Using the listing below, copy every line that mentions "objects".

[INPUT ROWS]
:::

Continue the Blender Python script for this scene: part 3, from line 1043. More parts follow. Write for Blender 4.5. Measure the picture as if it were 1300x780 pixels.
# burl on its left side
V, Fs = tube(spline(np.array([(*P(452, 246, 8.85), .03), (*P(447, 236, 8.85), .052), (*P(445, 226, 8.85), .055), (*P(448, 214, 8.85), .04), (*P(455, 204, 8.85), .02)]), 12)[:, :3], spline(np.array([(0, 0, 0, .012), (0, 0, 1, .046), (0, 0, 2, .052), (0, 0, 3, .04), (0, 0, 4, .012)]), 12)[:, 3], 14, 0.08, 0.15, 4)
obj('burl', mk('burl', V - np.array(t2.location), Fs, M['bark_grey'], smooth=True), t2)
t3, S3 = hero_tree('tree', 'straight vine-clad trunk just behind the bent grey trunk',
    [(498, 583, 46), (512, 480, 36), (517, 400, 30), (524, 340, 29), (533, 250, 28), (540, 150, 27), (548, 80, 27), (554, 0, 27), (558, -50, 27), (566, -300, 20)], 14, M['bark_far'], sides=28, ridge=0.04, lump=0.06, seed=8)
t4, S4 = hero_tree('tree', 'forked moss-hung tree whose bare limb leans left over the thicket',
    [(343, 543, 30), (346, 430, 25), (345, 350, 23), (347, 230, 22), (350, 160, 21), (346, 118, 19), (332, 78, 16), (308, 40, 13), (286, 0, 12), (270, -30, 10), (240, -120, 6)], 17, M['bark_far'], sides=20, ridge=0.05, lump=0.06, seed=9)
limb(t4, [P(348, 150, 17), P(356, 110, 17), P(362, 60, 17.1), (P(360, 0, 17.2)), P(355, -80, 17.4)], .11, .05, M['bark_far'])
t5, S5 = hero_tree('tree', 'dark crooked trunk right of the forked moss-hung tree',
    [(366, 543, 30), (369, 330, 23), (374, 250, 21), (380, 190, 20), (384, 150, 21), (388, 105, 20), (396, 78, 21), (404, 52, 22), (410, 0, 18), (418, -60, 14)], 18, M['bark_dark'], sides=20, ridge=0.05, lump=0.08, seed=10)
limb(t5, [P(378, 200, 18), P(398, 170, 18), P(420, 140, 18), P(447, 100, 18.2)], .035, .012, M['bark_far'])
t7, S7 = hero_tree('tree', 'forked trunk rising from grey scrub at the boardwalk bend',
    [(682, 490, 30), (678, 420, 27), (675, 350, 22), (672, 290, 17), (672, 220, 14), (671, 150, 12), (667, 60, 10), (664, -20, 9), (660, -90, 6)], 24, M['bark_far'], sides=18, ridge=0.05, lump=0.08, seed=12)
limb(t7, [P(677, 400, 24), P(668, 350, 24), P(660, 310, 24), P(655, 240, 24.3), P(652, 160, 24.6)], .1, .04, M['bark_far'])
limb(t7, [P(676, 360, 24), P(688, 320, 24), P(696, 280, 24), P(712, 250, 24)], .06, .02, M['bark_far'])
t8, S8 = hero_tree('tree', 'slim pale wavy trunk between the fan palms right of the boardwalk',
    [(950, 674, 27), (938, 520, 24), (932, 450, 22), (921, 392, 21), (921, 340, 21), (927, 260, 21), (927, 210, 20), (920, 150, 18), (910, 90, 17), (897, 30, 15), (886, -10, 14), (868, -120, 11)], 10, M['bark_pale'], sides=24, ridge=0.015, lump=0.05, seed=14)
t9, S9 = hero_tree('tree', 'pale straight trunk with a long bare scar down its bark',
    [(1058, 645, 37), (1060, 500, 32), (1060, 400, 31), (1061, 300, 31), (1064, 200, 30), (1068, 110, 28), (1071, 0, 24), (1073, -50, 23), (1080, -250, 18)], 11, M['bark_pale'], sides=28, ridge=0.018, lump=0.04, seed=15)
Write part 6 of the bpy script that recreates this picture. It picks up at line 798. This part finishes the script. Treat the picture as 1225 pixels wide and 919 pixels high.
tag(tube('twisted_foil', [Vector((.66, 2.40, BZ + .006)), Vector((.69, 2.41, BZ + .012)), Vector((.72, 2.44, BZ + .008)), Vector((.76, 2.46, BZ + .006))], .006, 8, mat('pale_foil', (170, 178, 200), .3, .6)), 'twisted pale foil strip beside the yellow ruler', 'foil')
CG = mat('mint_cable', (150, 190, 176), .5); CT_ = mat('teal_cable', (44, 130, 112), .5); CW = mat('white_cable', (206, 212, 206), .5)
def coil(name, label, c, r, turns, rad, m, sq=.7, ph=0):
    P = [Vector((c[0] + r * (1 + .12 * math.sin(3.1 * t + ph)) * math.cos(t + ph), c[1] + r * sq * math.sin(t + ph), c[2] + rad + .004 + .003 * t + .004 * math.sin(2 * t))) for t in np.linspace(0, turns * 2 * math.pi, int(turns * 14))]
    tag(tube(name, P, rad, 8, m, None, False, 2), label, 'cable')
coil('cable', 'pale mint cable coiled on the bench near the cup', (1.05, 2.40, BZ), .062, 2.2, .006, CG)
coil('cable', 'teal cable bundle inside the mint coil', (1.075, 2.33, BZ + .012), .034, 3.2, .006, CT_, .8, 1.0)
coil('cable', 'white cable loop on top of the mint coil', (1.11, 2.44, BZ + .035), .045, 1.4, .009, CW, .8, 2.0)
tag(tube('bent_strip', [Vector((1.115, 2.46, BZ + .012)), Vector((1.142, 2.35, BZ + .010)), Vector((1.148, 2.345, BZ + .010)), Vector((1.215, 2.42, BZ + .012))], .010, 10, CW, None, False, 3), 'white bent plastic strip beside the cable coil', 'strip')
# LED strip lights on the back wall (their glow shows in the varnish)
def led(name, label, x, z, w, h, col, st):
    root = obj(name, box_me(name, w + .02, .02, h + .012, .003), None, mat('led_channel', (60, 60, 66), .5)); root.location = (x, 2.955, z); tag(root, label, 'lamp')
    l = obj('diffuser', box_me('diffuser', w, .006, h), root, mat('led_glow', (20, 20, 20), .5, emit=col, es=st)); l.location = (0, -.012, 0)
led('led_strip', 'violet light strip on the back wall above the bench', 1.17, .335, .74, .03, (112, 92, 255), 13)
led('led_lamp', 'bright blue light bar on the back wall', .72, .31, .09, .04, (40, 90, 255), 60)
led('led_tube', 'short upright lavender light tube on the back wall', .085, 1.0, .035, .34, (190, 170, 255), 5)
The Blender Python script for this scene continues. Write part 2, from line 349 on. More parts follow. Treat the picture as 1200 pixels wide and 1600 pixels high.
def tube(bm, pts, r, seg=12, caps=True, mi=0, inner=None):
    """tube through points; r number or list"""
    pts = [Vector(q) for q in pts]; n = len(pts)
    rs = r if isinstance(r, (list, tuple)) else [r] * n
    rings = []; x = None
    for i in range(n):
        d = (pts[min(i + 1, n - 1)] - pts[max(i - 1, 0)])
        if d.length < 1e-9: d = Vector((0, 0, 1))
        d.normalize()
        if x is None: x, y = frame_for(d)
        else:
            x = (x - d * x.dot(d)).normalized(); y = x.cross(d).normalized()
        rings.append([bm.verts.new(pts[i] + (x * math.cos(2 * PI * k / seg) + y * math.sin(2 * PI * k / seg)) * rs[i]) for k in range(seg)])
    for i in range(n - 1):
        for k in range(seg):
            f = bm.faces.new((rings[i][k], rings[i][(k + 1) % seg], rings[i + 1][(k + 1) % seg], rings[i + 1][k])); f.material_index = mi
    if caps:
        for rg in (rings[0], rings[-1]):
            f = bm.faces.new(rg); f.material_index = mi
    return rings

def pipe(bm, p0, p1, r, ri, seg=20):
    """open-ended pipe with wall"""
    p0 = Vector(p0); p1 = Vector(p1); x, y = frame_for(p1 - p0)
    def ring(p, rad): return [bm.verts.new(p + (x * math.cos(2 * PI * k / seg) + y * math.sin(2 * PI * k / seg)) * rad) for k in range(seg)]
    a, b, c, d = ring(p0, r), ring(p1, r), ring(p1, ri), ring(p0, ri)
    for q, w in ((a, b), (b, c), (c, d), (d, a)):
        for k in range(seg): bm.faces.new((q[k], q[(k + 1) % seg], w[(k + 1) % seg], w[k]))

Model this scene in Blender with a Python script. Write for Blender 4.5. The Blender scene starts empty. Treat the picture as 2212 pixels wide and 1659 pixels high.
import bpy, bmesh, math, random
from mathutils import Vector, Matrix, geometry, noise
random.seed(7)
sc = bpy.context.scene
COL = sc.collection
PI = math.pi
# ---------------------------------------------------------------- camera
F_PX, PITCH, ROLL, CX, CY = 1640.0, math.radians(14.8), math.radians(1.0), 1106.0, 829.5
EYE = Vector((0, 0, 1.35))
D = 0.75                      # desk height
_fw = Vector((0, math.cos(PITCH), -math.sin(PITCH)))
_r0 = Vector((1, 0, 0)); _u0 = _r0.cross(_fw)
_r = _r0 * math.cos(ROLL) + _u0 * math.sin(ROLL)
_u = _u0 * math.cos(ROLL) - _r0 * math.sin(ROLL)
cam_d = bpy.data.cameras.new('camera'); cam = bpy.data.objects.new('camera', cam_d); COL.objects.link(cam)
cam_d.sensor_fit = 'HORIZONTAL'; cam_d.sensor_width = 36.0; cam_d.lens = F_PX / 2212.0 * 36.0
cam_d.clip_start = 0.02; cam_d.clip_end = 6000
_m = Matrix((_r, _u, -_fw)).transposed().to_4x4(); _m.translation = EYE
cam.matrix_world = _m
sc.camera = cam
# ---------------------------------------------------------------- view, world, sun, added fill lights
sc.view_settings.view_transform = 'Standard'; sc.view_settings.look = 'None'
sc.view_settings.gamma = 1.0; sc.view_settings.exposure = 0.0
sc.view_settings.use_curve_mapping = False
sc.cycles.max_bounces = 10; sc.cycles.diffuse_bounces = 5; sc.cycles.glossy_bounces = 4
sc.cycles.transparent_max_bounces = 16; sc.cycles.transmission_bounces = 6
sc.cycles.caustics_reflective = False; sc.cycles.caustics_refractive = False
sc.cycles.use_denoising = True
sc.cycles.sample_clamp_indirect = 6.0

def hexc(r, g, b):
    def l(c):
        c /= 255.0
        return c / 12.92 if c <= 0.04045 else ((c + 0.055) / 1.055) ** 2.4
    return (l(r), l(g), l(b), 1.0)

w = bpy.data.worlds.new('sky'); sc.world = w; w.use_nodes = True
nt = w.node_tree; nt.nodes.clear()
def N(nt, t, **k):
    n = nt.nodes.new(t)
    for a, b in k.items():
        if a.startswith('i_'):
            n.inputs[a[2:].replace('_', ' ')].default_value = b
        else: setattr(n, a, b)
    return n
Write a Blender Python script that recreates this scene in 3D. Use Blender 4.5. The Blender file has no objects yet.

:::

[FULL RESPONSE]
cam_d = bpy.data.cameras.new('camera'); cam = bpy.data.objects.new('camera', cam_d); COL.objects.link(cam)
Write a Blender Python script that recreates this scene in 3D. Use Blender 4.5. The Blender file has no objects yet.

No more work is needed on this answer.